Reversed and remanded.
. As early as June 30, 1964, Necchi submitted to the district court, and served upon Sales, an affidavit by Mr. Botwinik, Necclii’s counsel, stating that it had not appointed an arbitrator .for fear that “such an appointment might serve as a waiver of its serious objections” to arbitrability of Sales’ items. Annexed to the affidavit was a letter appointing Lloyd I. Isler as arbitrator for Necchi and including a proposed counterdemand (9 items) in the event of arbitration. Instructions were given not to tender the letter formally, but rather to wait and “deliver the letter to petitioner as soon as the validity of respondent’s objections have [sic] been determined.” This proposed countordemand appeared in the original record (pp. 75-76) and in Sales’ appendix on appeal in the prior action.
These 9 items are in substance the same claims now asserted, along with new items 7 and 8 which are asserted to meet the contentions raised in Sales’ two ar-bitrable demands.
. Items 1 and 2 charge unauthorized use of the Necchi name and trademark in violation of paragraph 2 of the agreement of July 18, 1961, 3 charges premature abandonment of sales and distributor duties in violation of 3(a) and 3(k), 4 alleges damages caused by 3, 5 charges stockpiling of inventory in excess of limits agreed upon and continuing sales of those items beyond the time permitted in violation of 3(d), 3(g), and 3(h), 6 pleads damages caused by 5, 7 counters Sales’ items 4 and 5, charging violation of the inventory purchase (or sale) option agreement in paragraph 3(j), 8 pleads damages caused by 7, 9 charges involvement with other companies which attempted unauthorized use of the Necchi name and trademark in violation of paragraphs 2, 3(a) 3(g), 3(k), and 10 alleges that the total amount of damages due is no less than $1,000,000; claim 11 asks -that Sales pay the cost of the arbitration.

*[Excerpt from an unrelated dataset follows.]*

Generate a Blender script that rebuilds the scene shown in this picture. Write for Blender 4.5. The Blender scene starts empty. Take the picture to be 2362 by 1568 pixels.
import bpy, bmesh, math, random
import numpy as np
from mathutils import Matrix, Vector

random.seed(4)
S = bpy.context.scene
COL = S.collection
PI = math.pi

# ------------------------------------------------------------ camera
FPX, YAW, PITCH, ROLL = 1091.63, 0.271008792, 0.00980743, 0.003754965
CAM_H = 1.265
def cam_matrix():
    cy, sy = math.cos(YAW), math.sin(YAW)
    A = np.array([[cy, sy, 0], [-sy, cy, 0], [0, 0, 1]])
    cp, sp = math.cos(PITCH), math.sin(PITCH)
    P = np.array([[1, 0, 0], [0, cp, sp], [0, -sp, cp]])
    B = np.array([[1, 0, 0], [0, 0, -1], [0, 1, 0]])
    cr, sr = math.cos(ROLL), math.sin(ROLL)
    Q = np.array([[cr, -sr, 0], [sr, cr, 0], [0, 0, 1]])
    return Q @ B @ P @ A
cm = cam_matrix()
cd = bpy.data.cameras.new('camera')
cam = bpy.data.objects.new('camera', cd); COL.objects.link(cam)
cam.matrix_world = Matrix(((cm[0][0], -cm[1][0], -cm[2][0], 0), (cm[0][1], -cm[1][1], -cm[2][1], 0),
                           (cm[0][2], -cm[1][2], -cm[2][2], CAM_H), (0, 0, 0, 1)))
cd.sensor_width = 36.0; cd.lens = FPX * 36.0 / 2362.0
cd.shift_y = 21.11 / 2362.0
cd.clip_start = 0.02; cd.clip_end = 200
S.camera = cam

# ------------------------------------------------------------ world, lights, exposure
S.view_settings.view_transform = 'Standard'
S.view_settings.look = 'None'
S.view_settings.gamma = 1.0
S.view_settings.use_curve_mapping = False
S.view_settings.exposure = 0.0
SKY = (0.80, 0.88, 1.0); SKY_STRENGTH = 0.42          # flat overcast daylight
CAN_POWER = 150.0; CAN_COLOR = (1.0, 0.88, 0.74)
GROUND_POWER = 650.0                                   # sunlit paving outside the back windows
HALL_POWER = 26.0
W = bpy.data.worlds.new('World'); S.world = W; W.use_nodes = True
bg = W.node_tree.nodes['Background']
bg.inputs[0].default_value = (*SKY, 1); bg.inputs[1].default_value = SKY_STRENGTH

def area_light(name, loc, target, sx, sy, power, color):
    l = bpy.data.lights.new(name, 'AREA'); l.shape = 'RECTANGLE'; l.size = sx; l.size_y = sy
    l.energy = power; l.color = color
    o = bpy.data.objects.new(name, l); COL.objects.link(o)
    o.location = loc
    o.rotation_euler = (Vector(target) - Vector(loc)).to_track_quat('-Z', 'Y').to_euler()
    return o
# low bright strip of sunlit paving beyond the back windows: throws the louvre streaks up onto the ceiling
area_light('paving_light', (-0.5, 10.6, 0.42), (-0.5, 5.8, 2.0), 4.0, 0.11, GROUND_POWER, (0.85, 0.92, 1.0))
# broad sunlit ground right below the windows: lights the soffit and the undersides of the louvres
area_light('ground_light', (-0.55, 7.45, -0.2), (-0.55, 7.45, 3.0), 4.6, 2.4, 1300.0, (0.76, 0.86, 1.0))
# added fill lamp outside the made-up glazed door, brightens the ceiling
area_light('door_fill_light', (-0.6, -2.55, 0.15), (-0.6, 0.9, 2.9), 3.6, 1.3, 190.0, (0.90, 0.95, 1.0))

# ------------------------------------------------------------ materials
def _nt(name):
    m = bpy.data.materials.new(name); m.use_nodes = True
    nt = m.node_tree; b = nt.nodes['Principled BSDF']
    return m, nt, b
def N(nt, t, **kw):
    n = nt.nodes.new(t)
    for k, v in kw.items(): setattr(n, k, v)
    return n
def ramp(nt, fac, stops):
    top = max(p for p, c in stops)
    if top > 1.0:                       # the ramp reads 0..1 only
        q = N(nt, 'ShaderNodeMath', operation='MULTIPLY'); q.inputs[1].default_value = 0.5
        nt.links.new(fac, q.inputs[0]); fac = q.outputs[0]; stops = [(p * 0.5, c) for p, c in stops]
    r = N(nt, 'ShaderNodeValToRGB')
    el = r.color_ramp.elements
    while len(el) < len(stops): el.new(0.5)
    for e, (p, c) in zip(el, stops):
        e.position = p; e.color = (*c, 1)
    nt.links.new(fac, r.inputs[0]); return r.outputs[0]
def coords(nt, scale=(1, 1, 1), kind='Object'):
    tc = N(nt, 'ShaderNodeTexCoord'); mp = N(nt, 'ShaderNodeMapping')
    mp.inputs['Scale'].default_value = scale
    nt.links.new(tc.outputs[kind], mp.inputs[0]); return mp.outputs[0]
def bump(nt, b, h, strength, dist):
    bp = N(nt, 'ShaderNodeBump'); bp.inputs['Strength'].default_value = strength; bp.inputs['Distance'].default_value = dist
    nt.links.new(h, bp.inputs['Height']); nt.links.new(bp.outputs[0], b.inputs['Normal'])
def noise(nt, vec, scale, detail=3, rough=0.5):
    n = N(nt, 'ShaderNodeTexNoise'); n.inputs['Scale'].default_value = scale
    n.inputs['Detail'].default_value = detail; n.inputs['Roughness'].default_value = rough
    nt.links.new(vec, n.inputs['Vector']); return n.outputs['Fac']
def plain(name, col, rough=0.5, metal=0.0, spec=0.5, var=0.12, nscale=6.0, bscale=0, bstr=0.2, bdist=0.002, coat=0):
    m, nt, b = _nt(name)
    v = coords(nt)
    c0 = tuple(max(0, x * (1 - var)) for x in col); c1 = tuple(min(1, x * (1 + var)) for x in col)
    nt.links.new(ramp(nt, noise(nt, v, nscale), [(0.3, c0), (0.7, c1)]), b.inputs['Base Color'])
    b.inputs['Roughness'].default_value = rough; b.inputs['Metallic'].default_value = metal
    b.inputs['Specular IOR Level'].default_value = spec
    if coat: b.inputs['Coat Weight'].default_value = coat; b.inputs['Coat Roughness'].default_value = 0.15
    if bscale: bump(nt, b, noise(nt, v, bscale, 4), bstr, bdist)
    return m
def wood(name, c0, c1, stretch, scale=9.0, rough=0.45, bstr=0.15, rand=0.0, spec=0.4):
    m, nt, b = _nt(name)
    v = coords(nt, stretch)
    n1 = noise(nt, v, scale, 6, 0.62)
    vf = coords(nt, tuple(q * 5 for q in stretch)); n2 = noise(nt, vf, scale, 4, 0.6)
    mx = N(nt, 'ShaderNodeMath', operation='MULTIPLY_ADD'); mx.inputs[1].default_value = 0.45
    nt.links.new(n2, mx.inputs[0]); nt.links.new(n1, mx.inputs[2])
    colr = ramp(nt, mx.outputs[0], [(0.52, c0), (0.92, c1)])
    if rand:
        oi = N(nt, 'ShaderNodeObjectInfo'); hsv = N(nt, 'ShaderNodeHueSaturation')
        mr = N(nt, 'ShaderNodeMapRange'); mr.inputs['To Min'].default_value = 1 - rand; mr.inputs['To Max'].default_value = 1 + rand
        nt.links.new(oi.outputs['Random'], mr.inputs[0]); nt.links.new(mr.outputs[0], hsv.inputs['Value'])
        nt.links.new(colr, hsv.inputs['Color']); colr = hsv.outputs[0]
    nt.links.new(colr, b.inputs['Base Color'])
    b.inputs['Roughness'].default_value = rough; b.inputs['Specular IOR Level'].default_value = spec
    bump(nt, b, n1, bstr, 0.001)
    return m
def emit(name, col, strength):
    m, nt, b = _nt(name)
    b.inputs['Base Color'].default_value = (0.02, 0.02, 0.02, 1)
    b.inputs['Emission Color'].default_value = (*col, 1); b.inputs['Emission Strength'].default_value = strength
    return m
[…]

. Whether federal or state law should apply to determine whether the question of arbitrability is for the courts or for the arbitrator in the first instance may be more than academic in this case, compare Atkinson v. Sinclair Refining Co., 370 U.S. 238, 241, 82 S.Ct. 1318, 8 L.Ed.2d 462 (1962) with Matter of Exercycle Corp. v. Maratta, 9 N.Y.2d 329, 214 N.Y.S. 2d 353, 174 N.E.2d 463 (1961); see generally Note, 58 Nw.U.L.Rev. 521 (1964). Sales raised this question previously in its application for certiorari which was subsequently denied, 383 U.S. 909, 86 S.Ct. 892 (1966).
. We do not agree with the suggestion in Judge Kaufman’s dissenting opinion that at this late date there may be further delay as Sales may still add to its demands. It has made its demands and they have been passed upon.